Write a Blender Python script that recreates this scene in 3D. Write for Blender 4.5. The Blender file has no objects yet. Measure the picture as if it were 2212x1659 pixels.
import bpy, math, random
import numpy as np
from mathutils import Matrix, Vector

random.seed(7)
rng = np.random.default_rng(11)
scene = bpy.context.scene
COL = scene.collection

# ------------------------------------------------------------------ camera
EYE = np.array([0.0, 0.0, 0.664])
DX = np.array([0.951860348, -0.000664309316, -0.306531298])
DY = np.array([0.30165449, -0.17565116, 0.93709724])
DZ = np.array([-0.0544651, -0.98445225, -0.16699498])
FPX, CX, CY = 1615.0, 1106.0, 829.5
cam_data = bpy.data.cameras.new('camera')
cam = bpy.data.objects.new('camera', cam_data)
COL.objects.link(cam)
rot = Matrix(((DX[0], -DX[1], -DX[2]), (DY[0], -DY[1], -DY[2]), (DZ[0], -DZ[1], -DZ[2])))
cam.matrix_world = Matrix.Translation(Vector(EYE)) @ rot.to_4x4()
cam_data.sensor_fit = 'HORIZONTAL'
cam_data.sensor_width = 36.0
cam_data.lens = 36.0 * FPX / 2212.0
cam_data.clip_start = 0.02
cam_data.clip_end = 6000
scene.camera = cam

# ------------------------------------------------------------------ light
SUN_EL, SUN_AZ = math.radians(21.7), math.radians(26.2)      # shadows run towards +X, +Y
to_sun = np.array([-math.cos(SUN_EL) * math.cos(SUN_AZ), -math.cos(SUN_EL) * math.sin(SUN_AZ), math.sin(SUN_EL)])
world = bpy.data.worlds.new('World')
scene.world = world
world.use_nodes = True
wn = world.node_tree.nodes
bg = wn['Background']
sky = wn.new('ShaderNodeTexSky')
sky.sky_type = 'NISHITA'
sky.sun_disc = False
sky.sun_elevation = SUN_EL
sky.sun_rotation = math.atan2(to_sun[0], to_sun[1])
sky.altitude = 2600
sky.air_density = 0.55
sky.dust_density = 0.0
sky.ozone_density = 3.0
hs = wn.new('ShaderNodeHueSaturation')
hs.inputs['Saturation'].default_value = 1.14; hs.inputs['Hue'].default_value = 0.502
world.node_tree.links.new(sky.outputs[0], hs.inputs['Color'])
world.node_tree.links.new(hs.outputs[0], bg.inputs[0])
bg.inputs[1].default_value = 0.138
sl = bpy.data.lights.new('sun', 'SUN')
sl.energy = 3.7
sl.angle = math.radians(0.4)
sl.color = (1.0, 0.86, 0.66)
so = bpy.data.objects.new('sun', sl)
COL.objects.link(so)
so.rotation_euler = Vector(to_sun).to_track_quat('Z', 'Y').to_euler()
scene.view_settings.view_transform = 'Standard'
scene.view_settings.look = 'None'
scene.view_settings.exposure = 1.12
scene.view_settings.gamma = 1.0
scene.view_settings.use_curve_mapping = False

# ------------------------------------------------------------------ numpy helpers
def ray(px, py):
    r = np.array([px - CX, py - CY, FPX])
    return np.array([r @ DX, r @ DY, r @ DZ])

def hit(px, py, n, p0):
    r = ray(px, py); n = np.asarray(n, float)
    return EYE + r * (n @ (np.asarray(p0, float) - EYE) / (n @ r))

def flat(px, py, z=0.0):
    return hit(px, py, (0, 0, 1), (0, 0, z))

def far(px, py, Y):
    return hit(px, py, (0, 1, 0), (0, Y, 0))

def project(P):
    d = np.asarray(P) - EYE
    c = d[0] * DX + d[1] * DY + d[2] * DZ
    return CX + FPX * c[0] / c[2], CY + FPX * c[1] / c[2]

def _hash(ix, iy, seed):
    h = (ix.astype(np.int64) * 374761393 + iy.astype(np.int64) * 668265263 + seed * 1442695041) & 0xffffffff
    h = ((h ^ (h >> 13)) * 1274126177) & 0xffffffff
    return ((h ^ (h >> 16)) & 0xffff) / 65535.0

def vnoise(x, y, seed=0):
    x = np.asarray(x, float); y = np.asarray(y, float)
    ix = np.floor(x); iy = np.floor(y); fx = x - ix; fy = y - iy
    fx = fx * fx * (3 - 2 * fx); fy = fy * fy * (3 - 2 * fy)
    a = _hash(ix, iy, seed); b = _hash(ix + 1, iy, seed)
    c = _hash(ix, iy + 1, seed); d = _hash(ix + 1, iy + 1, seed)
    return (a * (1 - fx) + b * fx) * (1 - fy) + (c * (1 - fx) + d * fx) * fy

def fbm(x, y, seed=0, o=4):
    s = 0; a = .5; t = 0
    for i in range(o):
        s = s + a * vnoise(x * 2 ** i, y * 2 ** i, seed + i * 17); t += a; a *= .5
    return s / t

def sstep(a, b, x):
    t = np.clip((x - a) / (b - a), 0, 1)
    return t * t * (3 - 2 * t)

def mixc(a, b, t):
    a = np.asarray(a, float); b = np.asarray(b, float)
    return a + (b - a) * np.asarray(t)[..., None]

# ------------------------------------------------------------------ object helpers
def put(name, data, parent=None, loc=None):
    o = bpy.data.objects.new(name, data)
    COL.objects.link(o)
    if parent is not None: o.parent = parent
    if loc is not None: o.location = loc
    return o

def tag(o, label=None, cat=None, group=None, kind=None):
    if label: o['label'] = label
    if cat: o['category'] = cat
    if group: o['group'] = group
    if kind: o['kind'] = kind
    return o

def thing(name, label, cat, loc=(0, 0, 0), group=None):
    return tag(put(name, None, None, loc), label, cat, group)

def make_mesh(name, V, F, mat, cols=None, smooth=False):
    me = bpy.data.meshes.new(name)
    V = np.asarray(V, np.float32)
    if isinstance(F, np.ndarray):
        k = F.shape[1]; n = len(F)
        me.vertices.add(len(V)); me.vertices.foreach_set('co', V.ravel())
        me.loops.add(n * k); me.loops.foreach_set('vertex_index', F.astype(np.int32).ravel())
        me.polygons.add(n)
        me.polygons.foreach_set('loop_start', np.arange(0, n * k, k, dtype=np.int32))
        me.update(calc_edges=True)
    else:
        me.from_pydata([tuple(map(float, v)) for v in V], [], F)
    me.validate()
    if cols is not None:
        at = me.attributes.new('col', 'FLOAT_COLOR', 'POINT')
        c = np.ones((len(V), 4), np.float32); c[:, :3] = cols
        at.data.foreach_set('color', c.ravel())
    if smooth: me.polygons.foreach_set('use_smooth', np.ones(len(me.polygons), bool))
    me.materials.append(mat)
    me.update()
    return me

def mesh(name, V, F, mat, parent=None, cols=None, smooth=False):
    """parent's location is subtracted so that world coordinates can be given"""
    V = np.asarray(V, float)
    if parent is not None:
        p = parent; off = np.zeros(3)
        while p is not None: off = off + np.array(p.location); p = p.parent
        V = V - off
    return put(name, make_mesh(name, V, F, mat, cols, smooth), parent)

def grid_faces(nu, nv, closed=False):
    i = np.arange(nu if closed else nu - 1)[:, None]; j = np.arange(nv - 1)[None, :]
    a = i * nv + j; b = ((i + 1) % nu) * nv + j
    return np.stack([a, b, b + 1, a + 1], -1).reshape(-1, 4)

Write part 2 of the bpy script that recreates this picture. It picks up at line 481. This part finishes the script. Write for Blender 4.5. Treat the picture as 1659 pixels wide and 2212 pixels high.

-----

**PROBLEM STATEMENT:**
Everything from the first line of the material through the line containing "COL = scene.collection" is to be printed exactly; lines after that are to be left out.

**ANSWER TO THIS TASK:**
Write a Blender Python script that recreates this scene in 3D. Write for Blender 4.5. The Blender file has no objects yet. Measure the picture as if it were 2212x1659 pixels.
import bpy, math, random
import numpy as np
from mathutils import Matrix, Vector

random.seed(7)
rng = np.random.default_rng(11)
scene = bpy.context.scene
COL = scene.collection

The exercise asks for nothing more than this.